このほか、佼成学園女子中学校では、宗教委員を中心に全校生徒が同キャンペーンに参加。校内にポッケの中身を収集するコーナーを設け、5月下旬から宗教委員が提供を呼びかけています。6月9日にはボランティア隊に参加した生徒が体験を報告。英語のメッセージ文が紹介され、ポッケの作り方が説明されます。生徒たちは、30日までポッケと手作りカードの作製に取り組みます。
今後、多くの教会では夏休みを中心に活動が展開される予定です。
ゆめポッケ配布先 レバノン北部の難民キャンプは今
5月20日に勃発したレバノン政府軍とイスラーム・スンニ派武装組織「ファタハ・イスラム」との戦闘が激化しています。戦闘の拠点となっているレバノン北部の「ナハルエルバレド難民キャンプ」は「ゆめポッケ・キッズキャンペーン」の支援先の一つでもあり、約3万人のパレスチナ難民が暮らしています。立正佼成会とつながりのある「パレスチナ子どものキャンペーン」(東京・目白)の田中好子事務局長に、現地の状況や「ゆめポッケ」に携わる会員へのメッセージを語って頂きました。
避難先のバダウイ難民キャンプでは10人が暮らしていた部屋に30人が生活している。(写真提供=パレスチナ子どものキャンペーン)
衝突が始まったのは5月20日夜、多くのパレスチナ難民がパジャマ姿のまま、何も持たずにキャンプを逃げ出し、近くにあるバダウイ難民キャンプに避難しました。約3万人のうち2万人は危険を逃れましたが、いまだ1万人は戦禍に怯えていると言われています。キャンプ内のくわしい様子は、現地NGO(非政府機関)もつかめないほど混乱した状況で、安否確認が急がれます。
避難した子供の中には、スナイパー(狙撃兵)に銃口を向けられた子もいます。また、両親と離れ離れの生活を強いられている子もいます。自力で歩くことのできない高齢者や障害者を抱え、小さな子供だけを脱出させて難民キャンプに残った親が多いのです。子供たちは怖い思いをした上に、一番の依りどころである親と離れ、精神が不安定な状態にあります。避難先のキャンプでは子供たちの心のケアに重点を置いた活動が行われています。

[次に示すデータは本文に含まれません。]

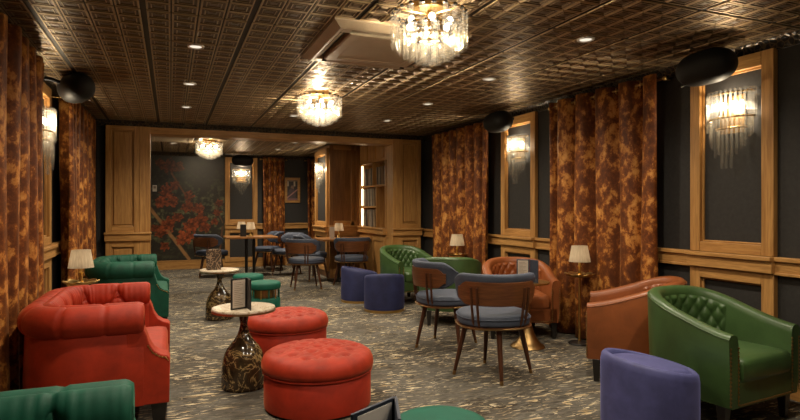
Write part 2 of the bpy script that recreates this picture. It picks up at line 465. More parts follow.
# ------------------------------------------------------------------ mural, picture, thermostat
random.seed(21)
FL = [(75,65,26,.35),(45,60,18,.3),(100,68,20,.3),(65,150,24,1),(82,182,22,1),(50,188,20,.9),(135,165,18,.6),(130,200,20,.55),(165,205,20,.6),
      (172,248,26,.7),(140,266,24,.7),(70,258,24,.75),(48,282,22,.8),(130,300,26,1.2),(110,310,18,1.1),(230,190,14,.6),(224,220,14,.5),(90,130,16,.7),
      (185,270,18,.5),(215,250,12,.4),(30,270,14,.6),(100,235,16,.5),(60,330,14,.5),(190,330,12,.3)]
FL = [((x-22)/226., 1-(y-35)/342., r/226., k, random.random()*6, random.randint(5, 7)) for x, y, r, k in FL]
def h2(x, y):
    s = sin(x*127.1+y*311.7)*43758.5453; return s-math.floor(s)
def vn(x, y):
    i, j = math.floor(x), math.floor(y); a, b = smooth(x-i), smooth(y-j)
    return (h2(i,j)*(1-a)+h2(i+1,j)*a)*(1-b)+(h2(i,j+1)*(1-a)+h2(i+1,j+1)*a)*b
def fbm(x, y): return .5*vn(x, y)+.3*vn(2.1*x+5, 2.1*y)+.2*vn(4.3*x, 4.3*y+9)
ASP = 1.52
def seg(px, py, ax, ay, bx, by):
    dx, dy = bx-ax, by-ay; t = max(0, min(1, ((px-ax)*dx+(py-ay)*dy)/(dx*dx+dy*dy)))
    return math.hypot(px-ax-dx*t, py-ay-dy*t)
def mural(u, v):
    u = (XL+.02+(1.085-XL-.02)*u+.35)/1.435; us = u; u = abs(u)
    y = v*ASP; n = fbm(u*9, y*9)
    c = [.012+.018*n, .011+.014*n, .009+.008*n]
    leaf = fbm(u*22+3, y*22); w = math.exp(-((v-.42)/.3)**2)
    if leaf > .50: c = [c[0]+.05*w*(leaf-.5)*8, c[1]+.055*w*(leaf-.5)*8, c[2]+.025*w*(leaf-.5)*8]
    for s, r, col in (((-.02, .50, .50, .01), .022, (.26, .13, .05)), ((.26, .84, .60, .46), .012, (.16, .06, .025)), ((.97, .32, .93, .06), .010, (.10, .04, .02)), ((.85, .55, .97, .36), .007, (.12, .06, .03))):
        d = seg(us+.01*(n-.5), y, s[0], s[1]*ASP, s[2], s[3]*ASP)
        if d < r: k = .6+.8*n; c = [x*k for x in col]
    for fx, fy, r, k, ph, np_ in FL:
        dx, dy = u-fx, y-fy*ASP; d = math.hypot(dx, dy)
        if d > r*1.5: continue
        a = math.atan2(dy, dx)+ph+.8*(n-.5)
        edge = r*(.86+.16*cos(a*np_)+1.0*(fbm(u*24+fx*50, y*24)-.5))
        if d < edge:
            q = .45+.55*abs(cos(a*np_*.5+d/r*2.2))**.6; q *= .5+.6*d/max(edge, 1e-4); q *= max(0, 2.2*fbm(u*34+7, y*34)-.25)
            k = .3+.75*k; c = [.31*k*q, .068*k*q, .020*k*q]
    return [min(1, x) for x in c]
o = painted('floral_mural', M['mural'], mural, mF, XL+.02, 1.085, .19, H-.09, 170, 230, .002, .012)
# recolour only the visible stretch: u measured from the opening edge
tag(o, 'dark glossy mural of orange-red flowers on the far wall', 'mural')
o = MB(); board(o, mF, -.335, -.255, 1.62, 1.75, .012, .03); board(o, mF, -.32, -.27, 1.68, 1.73, .03, .033, 1)
tag(o.build('thermostat', [M['white'], M['ink']], bevel=.003), 'small white thermostat plate mounted on the dark floral mural', 'thermostat')
def pic(u, v):
    c = [.035, .026, .024]
    if abs(v-.80) < .12 and (.08 < u < .2 or .62 < u < .75): c = [.42, .34, .24]
    if v > .9: c = [.20, .14, .09]
    if math.hypot(u-.5, (v-.62)*1.3) < .13: c = [.20, .12, .085]
    if math.hypot((u-.45)/.34, (v-.28)/.3) < 1: c = [.075, .05, .055]
    if abs((v-.12)-(u)*.45) < .035 and .1 < u < .95: c = [.34, .17, .15]
    if v < .12: c = [.18, .09, .09]
    n = .7+.6*fbm(u*14, v*14); return [x*n for x in c]
pt = thing('framed_picture', 'small oak framed picture on the dark far wall between two rust curtains', 'picture', (2.545, YF, 1.40))
v = MB(); mp = lambda a, d, z: (a, -d, z)
frame(v, v, mp, -.17, .17, 0, .56, .04, 0, .03); v.build('picture_frame', M['oak_h'], pt, bevel=.003)
painted('print', M['print'], pic, mp, -.135, .135, .035, .525, 30, 46, .002, .008, pt)

# ------------------------------------------------------------------ tufted roll-arm chairs (face +x)
def upath(xf, yw, xb, rc, step):
    """front(-y) -> back -> front(+y); returns (point, outward normal, arc length)"""
    segs = []; L1 = xf-(xb+rc)
    out = []; s = 0
    n1 = max(2, int(L1/step))
    for i in range(n1): out.append(((xf-L1*i/n1, -yw), (0, -1)))
    na = max(4, int(rc*PI/2/step))
    for i in range(na): a = PI/2*i/na; out.append(((xb+rc-rc*sin(a), -yw+rc-rc*cos(a)), (-sin(a), -cos(a))))
    Lb = 2*(yw-rc); nb = max(2, int(Lb/step))
    for i in range(nb): out.append(((xb, -yw+rc+Lb*i/nb), (-1, 0)))
    for i in range(na): a = PI/2*i/na; out.append(((xb+rc-rc*cos(a), yw-rc+rc*sin(a)), (-cos(a), sin(a))))
    for i in range(n1+1): out.append(((xb+rc+L1*i/n1, yw), (0, 1)))
    res = []
    for k, (p, n) in enumerate(out):
        if k: s += math.dist(p, out[k-1][0])
        res.append((p, n, s))
    return res
def rbox(mb, x0, x1, y0, y1, z0, z1, r=.03, crown_=.0, n=6):
    out = []
    for cx, cy, a0 in ((x1-r, y1-r, 0), (x0+r, y1-r, PI/2), (x0+r, y0+r, PI), (x1-r, y0+r, 1.5*PI)):
        for k in range(n+1): a = a0+PI/2*k/n; out.append((cx+r*cos(a), cy+r*sin(a)))
    c = ((x0+x1)/2, (y0+y1)/2); q = r/(x1-x0)
    mb.puck(out, [(1-2*q, z0), (1-q*.5, z0+r*.3), (1, z0+r), (1, z1-r), (1-q*.5, z1-r*.3), (1-2*q, z1), (.6, z1+crown_*.7), (.25, z1+crown_), (.02, z1+crown_)], c)
def tufted_chair(mat, label, group):
    t = thing('tufted_armchair', label, 'armchair', (0,0,0), 0, group)
    yw, xf, xb = .52, .29, -.29
    P = upath(xf, yw, xb, .24, .012)
    L = P[-1][2]; seams = [L*k/10 for k in range(1, 10)]
    rr = []
    for p, n, s in P:
        r = .092
        for q in seams: r -= .009*math.exp(-((s-q)/.007)**2)
        e = min(s, L-s); r *= 1-.16*math.exp(-(e/.012)**2)
        rr.append(r)
    MB().tube([(p[0], p[1], .635) for p, n, s in P], rr, 22).build('rolled_arm', mat, t, angle=60)
    W = upath(xf, yw, xb, .24, .05)
    sec = [(.060, .15), (.064, .30), (.055, .58), (.02, .64), (-.06, .66), (-.075, .58), (-.075, .15)]
    def pt(pn, o, z): (p, n, s) = pn; return (p[0]+n[0]*o, p[1]+n[1]*o, z)
    mb = MB(); mb.grid(lambda i, j: pt(W[i], *sec[j]), len(W), len(sec))
    mb.add([pt(W[0], *q) for q in sec], [tuple(range(len(sec)))]); mb.add([pt(W[-1], *q) for q in sec], [tuple(range(len(sec)))])
    cur = [(.25, .60), (.29, .59), (.305, .55), (.32, .50), (.345, .46), (.38, .435), (.415, .425), (.43, .405), (.425, .15), (.20, .15), (.20, .60)]
    for sg in (-1, 1):
        a, b = sorted((sg*(yw+.058), sg*(yw-.078))); mb.prism(cur, a, b)
    mb.box(-.32, .425, -yw-.02, yw+.02, .148, .16)
    mb.build('body', mat, t, bevel=.008)
    G = upath(xf-.004, yw, xb, .24, .009); NW = 46; S = .26; RB = (.15, .275)
    def prof(w):                       # inner side: straight up from the seat, then over the roll
        if w < .20: return -.088, .375+w, (-1, 0)
        a = PI+R(36)-(w-.20)/.101; a = max(a, R(78))
        return .101*cos(a), .635+.101*sin(a), (cos(a), sin(a))
    def crease(s, w):
        k = s/S
        if w >= RB[1]: d = abs(k-round(k))*S; amp = .020*max(0., 1-(w-RB[1])/.14)
        elif w >= RB[0]:
            t = (RB[1]-w)/(RB[1]-RB[0])*.5; d = min(abs((k-t)-round(k-t)), abs((k+t)-round(k+t)))*S; amp = .019
        else: d = abs((k-.5)-round(k-.5))*S; amp = .012
        b1 = math.hypot((k-round(k))*S, w-RB[1]); b0 = math.hypot((k-.5-round(k-.5))*S, w-RB[0])
        m = min(b1, b0)
        wr = .004*sin(k*2*PI*7+9*w)*math.exp(-(m/.09)**2)
        return amp*math.exp(-(d/.013)**2)+.026*math.exp(-(m/.034)**2)+wr
    def lin(i, j):
        w = .40*j/(NW-1); o, z, nn = prof(w); s = G[i][2]-L/2; e = min(G[i][2], L-G[i][2])
        h_ = .014*min(1, e/.03+.1)-crease(s, w)*min(1, e/.05)-.034*smooth((w-.355)/.045)
        return pt(G[i], o+nn[0]*h_, z+nn[1]*h_)
    MB().grid(lin, len(G), NW).build('tufted_lining', mat, t, angle=80)
    bme = None
    for k in range(-5, 6):
        for row in (0, 1):
            s = (k+(0 if row else .5))*S; o_, z, nn = prof(RB[row])
            if abs(s) > L/2-.07: continue
            i = min(range(len(G)), key=lambda q: abs(G[q][2]-L/2-s))
            if bme is None: o = MB().ball((0, 0, 0), .012, 8, 4).build('tufting_button', mat, t); bme = o.data
            else: o = bpy.data.objects.new('tufting_button', bme); C.objects.link(o); o.parent = t
            o.location = pt(G[i], o_-nn[0]*.019, z-nn[1]*.019)
    mb = MB(); rbox(mb, -.22, .415, -.44, .44, .26, .415, .045, .025); mb.build('seat_cushion', mat, t, angle=60)
    MB().box(.36, .42, -.46, .46, .152, .27).build('front_rail', mat, t, bevel=.008)
    for sg in (-1, 1):
        nh = MB()
        nh.tube([(x-.008, sg*(yw+.057), z-.012) for x, z in cur[3:8]], .003, 6)
        for k in range(3, len(cur)-4):
            (x0, z0), (x1, z1) = cur[k], cur[k+1]; m = max(1, int(math.dist(cur[k], cur[k+1])/.016))
            for q in range(m): nh.ball((x0+(x1-x0)*q/m-.008, sg*(yw+.058), z0+(z1-z0)*q/m-.012), .006, 6, 4)
        nh.build('nailhead_trim', M['brass'], t)['label'] = 'row of small brass nailheads'
    for x, y in ((.37, -.5), (.37, .5), (-.26, -.46), (-.26, .46)):
        l = MB(); l.hexa([(x-.03,y-.03,0),(x+.03,y-.03,0),(x+.03,y+.03,0),(x-.03,y+.03,0),(x-.045,y-.045,.15),(x+.045,y-.045,.15),(x+.045,y+.045,.15),(x-.045,y+.045,.15)])
        l.build('leg', M['leg_black'], t, bevel=.004)['label'] = 'black block leg'
    return t
GA = 'tufted roll arm chairs along the left wall'
t = tufted_chair(M['red'], 'red velvet tufted roll-arm armchair by the left curtain', GA); t.location = (-.43, 4.13, 0)
g1 = tufted_chair(M['green_velvet'], 'emerald velvet tufted armchair behind the red armchair', GA); g1.location = (-.44, 6.93, 0)
g2 = copy_tree(g1); g2.location = (-.40, 1.50, 0); tag(g2, 'emerald velvet tufted armchair in front of the red armchair, cut by the bottom left corner', 'armchair', GA)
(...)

戦闘に巻き込まれたナハルエルバレドのキャンプには、立正佼成会の皆さんのつくった「ゆめポッケ」を受け取った子供たちがたくさんいます。大事なおもちゃを握りしめて逃げた子もいれば、残念ながら戦火に焼かれ、泣いている子もいます。
混乱状態にある今は、食糧や生活必需品などの支援が最優先とされ、子供たちの楽しみは後回しです。もちろん食糧の支援は大事ですが、それだけで人は幸せになれません。特に子供たちは、つらい最中にあっても「楽しい時間」が必要であり、その積み重ねが未来への希望につながっていきます。
これから皆さんがつくるポッケが必ずしもパレスチナの子供たちに届くとは限りません。しかしどうか、今この瞬間に悲しい思いをしている子供たちがたくさんいることを感じ、その子たちの「希望」を自分が支えているのだという気持ちでポッケづくり取り組んで頂けたらうれしいです。